O pior de todos os ramos coube-nos em sorte. Pior porque toca o mais íntimo do ser humano, a família. Corrompidos os mecanismos sociais no século XVIII, os regimes políticos no século XIX, os sistemas económicos no século XX, hoje as entranhas egoístas da árvore atacam a vida pessoal. Entretanto, a humanidade já expeliu muito do veneno dos outros ramos. Ninguém defende a sociedade sem classes, os regimes perfeitos, a economia colectiva. Apesar dos belos ideais, a desgraça dessas concepções egoístas está à vista. Agora todas as forças se dirigem a esfarrapar os laços familiares, as mais íntimas fibras do nosso ser.

A argumentação é a mesma de jacobinos, nazis e comunistas, aplicada à vida íntima. Pretende-se, como então, defender a liberdade, impor a igualdade, forçar a realização pessoal. Por baixo, como antes, sente-se a cauda viperina do egoísmo.

O amor conjugal é valor que todos defendem.
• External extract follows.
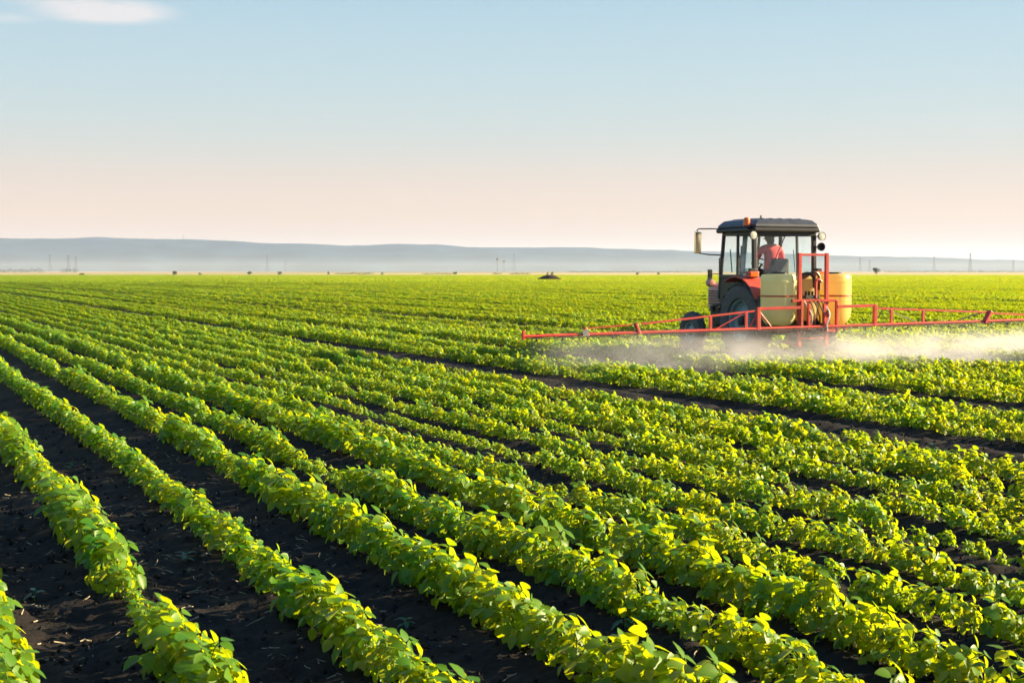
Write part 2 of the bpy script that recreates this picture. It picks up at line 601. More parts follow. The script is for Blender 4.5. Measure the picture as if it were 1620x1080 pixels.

Mas, como os direitos individuais de sucesso pessoal se sobrepõem a tudo, tem de acabar na ruptura e divórcio. Como o indivíduo é soberano, a família não se pode defender dos seus caprichos. A lei, em nome da liberdade, acode promovendo a precariedade. Torna-se mais fácil dissolver um casamento que uma sociedade comercial ou contrato de trabalho.

A fecundidade e felicidade das crianças é propósito universal. Mas, como os projectos de consumo ou carreira têm precedência, o filho transforma-se num inimigo a abater. Em relação tão íntima a única solução é a morte. E o Estado lá está para fornecer abortos subsidiados. Os embriões passam de espécie protegida a vírus de extirpar.

A natureza é valor supremo que todos apoiam ecologicamente. Toda a natureza, menos a humana, porque essa limita a igualdade de género. Que é a natureza face ao império dos sentidos? Como o capricho pessoal afinal tem mais direitos que a realidade congénita, o Estado iguala todas as perversões como aceitáveis e equivalentes.

O efeito comum é sempre a agressão à família. O resultado é sempre a solidão. Como a carreira acaba na reforma, a beleza fenece com a idade, a vitalidade se gasta no tempo, todos acabam sós, autónomos, fechados, contemplando uma colecção de caprichos momentâneos, prazeres fugidios, aventuras ocasionais, rupturas, infidelidades, traições. A conclusão é a velhice solitária, vítima do egoísmo que a isolou. Alguns ainda se espantam dos que morrem anónimos: "Uma das pobrezas mais profundas que o homem pode experimentar é a solidão. Vistas bem as coisas, as outras pobrezas, incluindo a material, também nascem do isolamento, de não ser amado ou da dificuldade de amar" (Bento XVI Caritas in Veritate 53).

Os propósitos anunciados eram grandiosos. O mal estava na raiz egoísta, na origem interesseira, na estrutura auto-suficiente. O mal vinha da base, das entranhas. Que fazer a uma árvore envenenada na estirpe? A única solução é enxertar um galho saudável e esperar que a seiva sadia se espalhe no organismo.

Isso foi o que aconteceu e que nós vos anunciamos. Na Páscoa um ramo de puro amor foi pregado na árvore da morte. Agora, além da seiva do orgulho egoísta, circula no tronco, ramos, flores e folhas um fluxo de divina caridade. O fruto é a união. Isso salvou a sociedade pela subsidiariedade, a política pela democ'racia, a economia pela solidariedade. Isso salvará a família dos horrores com que o nosso tempo a persegue. Só o amor vence a solidão.